Happy to answer some more questions on this and I would love to hear about other people's experiences. I spent like 7 years consulting and made a really good living doing it.

Reply

Thanks so much Chris for the detailed answer.
I'll hold up the questions for now until we hear from other poeple, if not I'll ask ;)

Reply

I agree with Chris on what he posted. For me a lot of the work i got when i was doing freelance work was via old contacts and recomendations which made it much easier.

One thing i would say, and its VERY important, have a contract!! Don't start any work before its signed, otherwise you will find yourself doing work for free - not good. I was burned from this as i forgot to get it signed.

Test the water with your daily rate, you will find that people who value the work you do and your skillset will pay the premium. You will also find some who want it cheaper, seriously dont budge on your costs as you then start to devalue yourself.
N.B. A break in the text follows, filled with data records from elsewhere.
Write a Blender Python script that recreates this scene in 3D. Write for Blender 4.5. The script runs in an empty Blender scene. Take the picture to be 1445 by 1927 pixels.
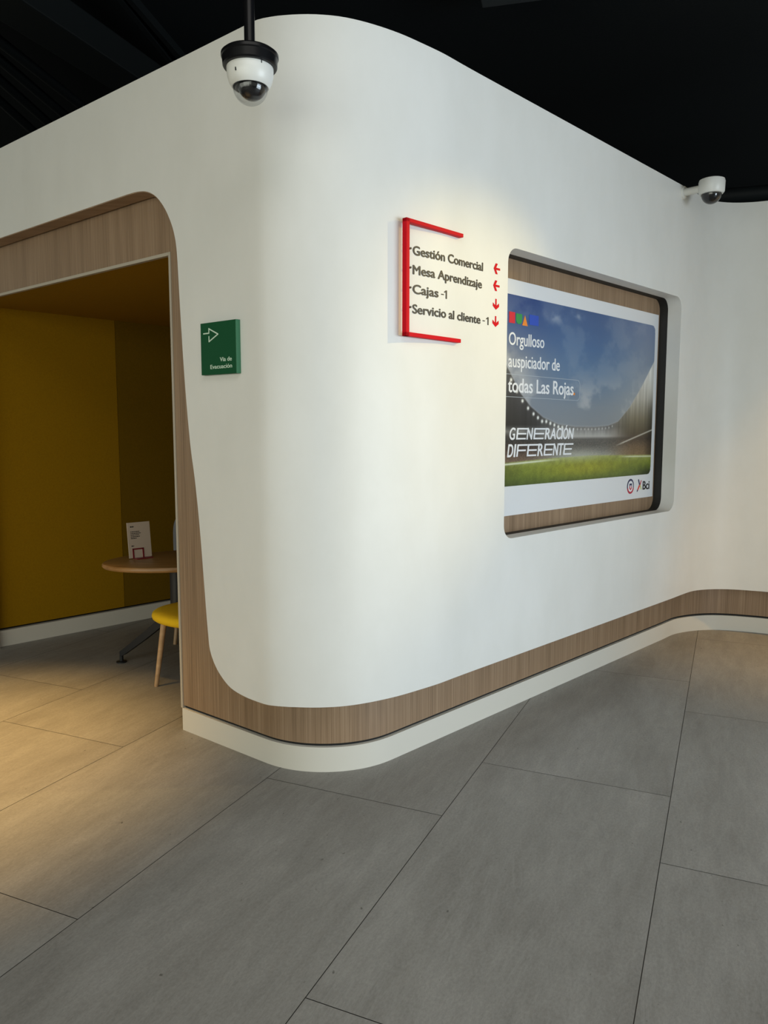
import bpy, bmesh, math, random
import numpy as np
from mathutils import Vector, Matrix
from mathutils.geometry import delaunay_2d_cdt

random.seed(7)
S = bpy.context.scene
COL = S.collection

# ------------------------------------------------------------------ camera
cam_d = bpy.data.cameras.new('camera')
cam = bpy.data.objects.new('camera', cam_d)
COL.objects.link(cam)
cam.location = (0, 0, 1.5)
cam.rotation_euler = (math.radians(90 - 5.977), 0, 0)
cam_d.sensor_fit = 'HORIZONTAL'
cam_d.sensor_width = 36.0
cam_d.lens = 36.0 * 1447.0 / 1445.0
cam_d.clip_start = 0.05
S.camera = cam

# ------------------------------------------------------------------ world + lights + exposure
S.view_settings.view_transform = 'Standard'
S.view_settings.look = 'None'
S.view_settings.gamma = 1.0
S.view_settings.use_curve_mapping = False
S.view_settings.exposure = 0.0

w = bpy.data.worlds.new('hall_daylight')
S.world = w
w.use_nodes = True
bg = w.node_tree.nodes['Background']
bg.inputs[0].default_value = (0.97, 1.0, 0.86, 1)
bg.inputs[1].default_value = 0.44


def area(name, loc, target, sx, sy, energy, color):
    d = bpy.data.lights.new(name, 'AREA')
    d.shape = 'RECTANGLE'
    d.size, d.size_y = sx, sy
    d.energy = energy
    d.color = color
    o = bpy.data.objects.new(name, d)
    COL.objects.link(o)
    o.location = loc
    o.rotation_euler = (Vector(target) - Vector(loc)).to_track_quat('-Z', 'Y').to_euler()
    return o


def spot(name, loc, target, energy, color, angle, blend, radius):
    d = bpy.data.lights.new(name, 'SPOT')
    d.energy = energy
    d.color = color
    d.spot_size = math.radians(angle)
    d.spot_blend = blend
    d.shadow_soft_size = radius
    o = bpy.data.objects.new(name, d)
    COL.objects.link(o)
    o.location = loc
    o.rotation_euler = (Vector(target) - Vector(loc)).to_track_quat('-Z', 'Y').to_euler()
    return o


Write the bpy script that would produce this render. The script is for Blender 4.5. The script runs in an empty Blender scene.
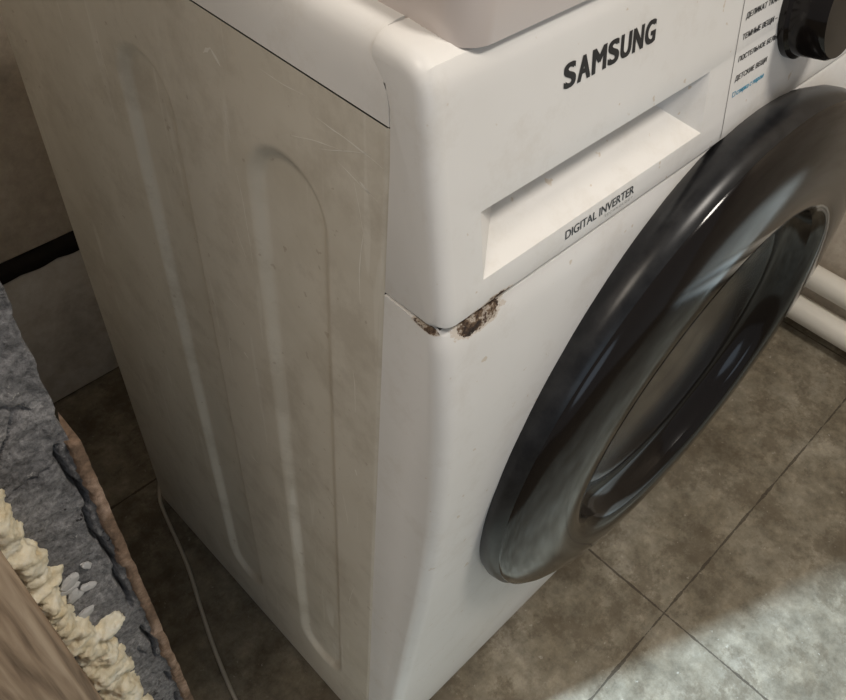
import bpy, bmesh, math, random
from mathutils import Vector, Matrix, noise
random.seed(4)
scene=bpy.context.scene
col=bpy.context.collection
# ---------------------------------------------------------------- helpers
def mat(name,base=(.8,.8,.8),rough=.5,metal=0,coat=0,spec=.5):
    m=bpy.data.materials.new(name);m.use_nodes=True
    b=m.node_tree.nodes["Principled BSDF"]
    b.inputs["Base Color"].default_value=(*base,1);b.inputs["Roughness"].default_value=rough
    b.inputs["Metallic"].default_value=metal;b.inputs["Coat Weight"].default_value=coat
    b.inputs["Specular IOR Level"].default_value=spec
    return m,m.node_tree,b
def N(nt,t,**k):
    n=nt.nodes.new(t)
    for a,v in k.items():
        if a in n.inputs: n.inputs[a].default_value=v
        else: setattr(n,a,v)
    return n
def coords(nt,scale=(1,1,1),loc=(0,0,0)):
    tc=N(nt,"ShaderNodeNewGeometry");mp=N(nt,"ShaderNodeMapping")
    mp.inputs["Scale"].default_value=scale;mp.inputs["Location"].default_value=loc
    nt.links.new(tc.outputs["Position"],mp.inputs["Vector"]);return mp.outputs[0]
def noise_tex(nt,scale,detail=5,rough=.6,sc=(1,1,1),loc=(0,0,0)):
    n=N(nt,"ShaderNodeTexNoise");n.inputs["Scale"].default_value=scale;n.inputs["Detail"].default_value=detail;n.inputs["Roughness"].default_value=rough
    nt.links.new(coords(nt,sc,loc),n.inputs["Vector"]);return n.outputs["Fac"]
def ramp(nt,fac,stops):
    r=N(nt,"ShaderNodeValToRGB");e=r.color_ramp.elements
    while len(e)<len(stops): e.new(.5)
    for i,(p,c) in enumerate(stops):
        e[i].position=p;e[i].color=(*c,1) if len(c)==3 else c
    nt.links.new(fac,r.inputs[0]);return r.outputs[0]
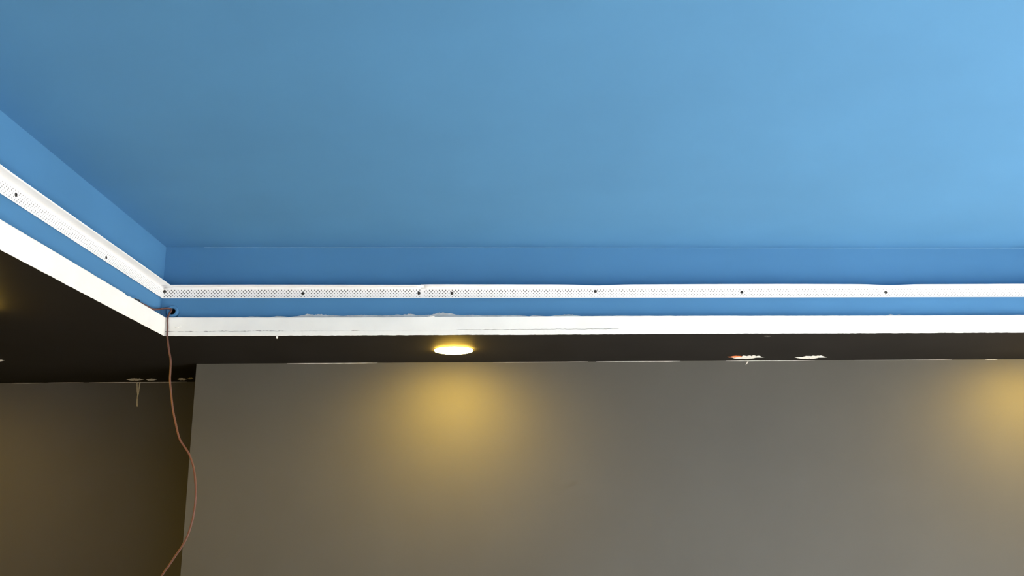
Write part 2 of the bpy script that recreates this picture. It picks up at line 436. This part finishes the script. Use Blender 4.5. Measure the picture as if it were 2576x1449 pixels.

You will find most people will pay what you charge (DON'T FORGET THE CONTRACT!!). Also, have a look online to see the contractor rates for the work youre doing. I know you can get up to Β£450 (plus VAT) a day for development in the UK - obviously depending on your skillset.

Working from home can be hard, there are lots of distractions. I would suggest here that you make sure your work area is cornered off from the rest of your home - or pop to a local coffee shop if you can. You need to try and avoid the distractions, but once you can you will be well away and get things done.

Marketing wise, I would suggest learning the basics of SEO for when you build websites. Its not just an extra you can charge for but it will make sure you write clean code. As for self marketing, get yourself a site and show off your work, maybe blog or post to Medium just to get your name out there. You will soon find work coming in without the need to self promote too much, mainly from word of mouth.